Los puntos sobre las íes
Hasta las narices de Santa Almudena Grandes
En la izquierda, todos a una promovieron su santificación endosando su nombre a toda suerte de edificios públicos
De toda la vida de Dios he sido pelín descreído con los santos, básicamente, porque la Iglesia ha otorgado tal condición a algún que otro capullo con pintas. No menos cierto resulta que la inmensa mayoría de canonizados responde al rol de personaje cuya integridad moral es incontrovertible, de San Francisco de Asís a Teresa de Ávila o, avanzando más en el calendario, de Edith Stein a Maximiliano Kolbe. Santos los hay religiosos y laicos. Para pertenecer a este último elenco en España has de reunir dos condiciones inseparables: ser más de izquierdas que Lenin y andar escasito de parámetros morales. Y, en consecuencia, ser más bestia en tu sectarismo que todos tus congéneres juntos. Lo cual es llamativo porque el listón está altito. Almudena Grandes es la última gran santa laica del pensamiento único patrio contemporáneo. Fue una buena escritora pero no la genio de la literatura que nos pinta el retroprogresismo imperante. Al punto que, como tantos y tantos artistas, de su prolija creación únicamente cabe destacar un hito. Es lo que en la jerga estadounidense, especialmente en la musical, se denomina one hit wonder. Es decir, aquellos intelectuales que pasaron a la historia por un cuadro fuera de serie, por una canción que se convirtió en un himno o por una de esas novelas que no te cansas de releer. Gente que vivió de las rentas porque jamás reeditó, ni de lejos, el nivel de su obra maestra. En el caso que nos ocupa, tan cierto es que Las Edades de Lulú es sublime como que el resto de sus novelas no pasa de ser desecho de tienta.
Su muerte va a hacer ahora dos años demostró que la izquierda actúa como un solo hombre, una sola mujer, cuando se trata de defender a uno de los suyos y especialmente cuando le sobreviene la maldita parca. Todos a una promovieron su santificación endosando su nombre a toda suerte de edificios públicos, la Estación de Atocha por ejemplo, la distinguieron a título póstumo hasta en el último pueblo de la más recóndita comarca y ajusticiaron sumarísimamente a todo aquel que osó cuestionar el proceso.
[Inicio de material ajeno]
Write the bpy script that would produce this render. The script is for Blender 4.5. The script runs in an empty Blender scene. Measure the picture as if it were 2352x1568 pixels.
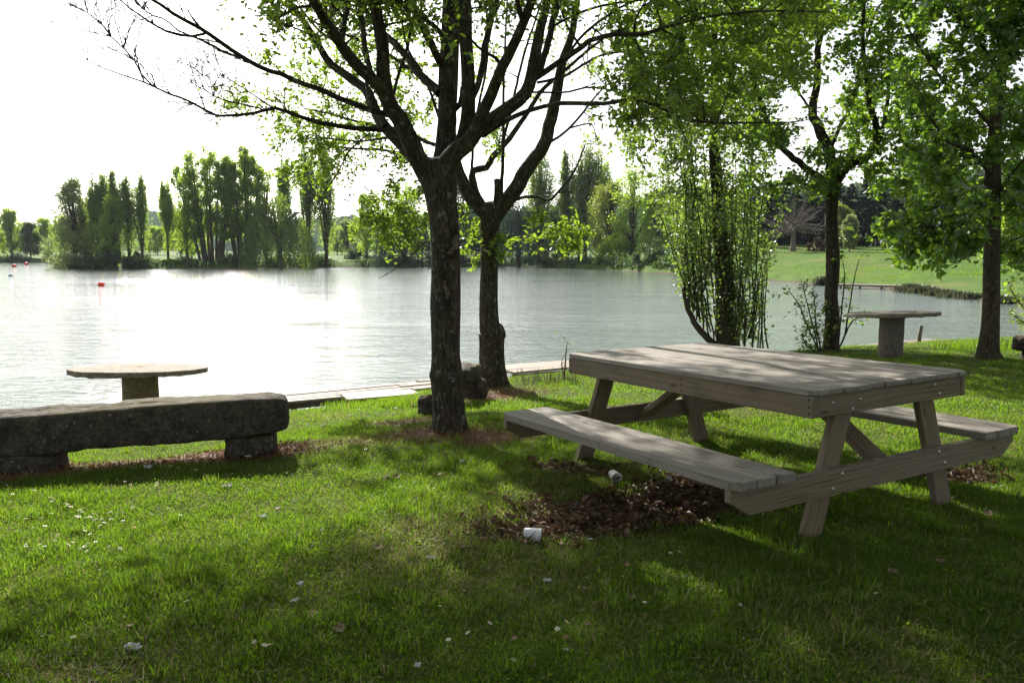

Una de las víctimas del linchamiento izquierdista fue Almeida cuando, en una entrevista con Vicente Gil, opinó que la escritora «no se merece ser hija predilecta de Madrid». Le cayó la mundial. Pero tenía toda la razón. Fuera buena, mala o mediocre literata –para gustos, los colores– una cosa está clara más allá de toda duda razonable: era el antiejemplo ético y moral. Recuerdo que esta presunta feminista protagonizó una repugnante apología de la violación: «¿Imaginan el goce que sentirían las monjas [en la Guerra Civil] al caer en manos de una patrulla de milicianos, jóvenes, armados –mmm– y sudorosos?». Una frase más propia de cualquiera de los depredadores puestos en libertad por Irene Montero que de alguien moralmente intachable. Como igualmente abyecta resultó otra para la antología del fascismo: «Fusilaría a tres periodistas que me sacan de quicio». ¿Imaginan que esto lo hubiera vomitado un artista o un político de derechas? Su muerte civil sería un hecho, amén de tener que mudarse a Australia como muy cerca. Como quiera que detesto el doble rasero, aplaudo el gesto del sensato presidente de La Rioja, Gonzalo Capellán, que por consejero de Cultura interpuesto ha iniciado el proceso para retirar el nombre de Almudena Grandes a la gran biblioteca de la comunidad autónoma. Una persona que se alegra de las violaciones de mujeres y que defiende la pena de muerte para quienes no piensan como ella no se merece semejante honor sino más bien nuestro repudio.